Visita do Papa Francisco à Mongólia foi momento de distensão com Pequim, mas regime comunista mantém controle estrito da vida religiosa no gigante asiático

Quando o Papa Francisco visitou a Mongólia, no início do mês, uma das principais expectativas era sobre a reação no país vizinho ao sul, a China. O Pontífice foi cauteloso, deu declarações de apreço à cultura chinesa e fez questão de ressaltar que o trabalho da Igreja não tem agenda política, o ponto mais sensível para Pequim. Especialistas identificam um momento de distensão nas tortuosas relações entre Vaticano e a China comunista, mas isso não quer dizer menos controle sobre a vida religiosa no gigante asiático.

Na prática, ela está cada vez mais centralizada sob o comando do Partido Comunista, que é oficialmente ateu. Uma nova regulamentação que está em vigor desde o primeiro dia de setembro estabelece os limites para a atividade religiosa no país, com ênfase na obrigação de que ela esteja enquadrada na ideologia do PC e de seu líder, Xi Jinping. Chamada de “Diretiva Número 19”, a regulação deixa isso claro em seus 76 artigos. Uma amostra:

“Os locais para atividades religiosas devem apoiar a liderança do Partido Comunista da China, apoiar o sistema socialista, implementar integralmente o Pensamento de Xi Jinping sobre o Socialismo com Características Chinesas para uma Nova Era, respeitar a constituição, leis, regulamentos, regras e disposições relevantes na gestão de assuntos religiosos e praticar o núcleo dos valores do socialismo, aderir à direção da sinização da religião do meu país, aderir ao princípio da independência e autogestão e salvaguardar a unidade nacional, a unidade étnica, a harmonia religiosa e a estabilidade social.”

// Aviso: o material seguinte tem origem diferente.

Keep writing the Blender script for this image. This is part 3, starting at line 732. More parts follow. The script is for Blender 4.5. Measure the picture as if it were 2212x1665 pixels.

A lenta aproximação entre a Santa Sé e Pequim é mais institucional, e revela um avanço no diálogo desde o histórico acordo bilateral assinado em 2018, que em tese deu ao Papa o poder de aprovar a nomeação de bispos na China. Em outubro do ano passado o acordo foi renovado pela segunda vez, mas logo em seguida o Vaticano protestou contra violações por parte da China, que teria apontado um bispo sem a autorização do Papa.

Ambas as partes demonstram desejo político numa reconciliação. Para Pequim, há o interesse em expandir sua influência diplomática, melhorar a imagem internacional do país e seguir no empenho de reduzir a lista dos países que ainda reconhecem Taiwan como sendo a China — o Vaticano é um dos 13, e o único na Europa. Já o Vaticano espera ganhar espaço entre os fiéis na China. Embora os últimos anos tenham sido de aumento no número de chineses interessados no cristianismo, a maioria tem inclinação para igrejas protestantes. A comunidade de católicos é relativamente pequena, em torno de 12 milhões.

Por coincidência, os dois líderes chegaram ao topo quase ao mesmo tempo. O jesuíta argentino Jorge Bergoglio (que escolheu o nome papal de Francisco) foi eleito chefe do Vaticano em 13 de março de 2013, um dia antes de Xi Jinping assumir a presidência da China. Desde então o pontífice tenta melhorar o diálogo, mesmo sem relações diplomáticas oficiais. O acordo de 2018, negociado secretamente entre os dois lados, surtiu alguns efeitos nesse sentido. Um exemplo é a autorização de Pequim para que dois bispos chineses participem do Sínodo organizado pelo Vaticano no próximo dia 4.

Os dois escolhidos, porém, fazem parte da Associação Católica Patriótica, entidade nacionalista subordinada ao PC chinês. Os gestos do Papa Francisco e os interesses políticos mútuos criaram um esboço de diálogo entre os dois lados. Mas o governo chinês deixa claro que qualquer espaço para a fé no país só será admitido no processo de sinização, em que a lealdade deve ser acima de tudo ao Partido Comunista. Isso vale para todas as cinco religiões reconhecidas oficialmente - budismo, taoísmo, islamismo, protestantismo e catolicismo.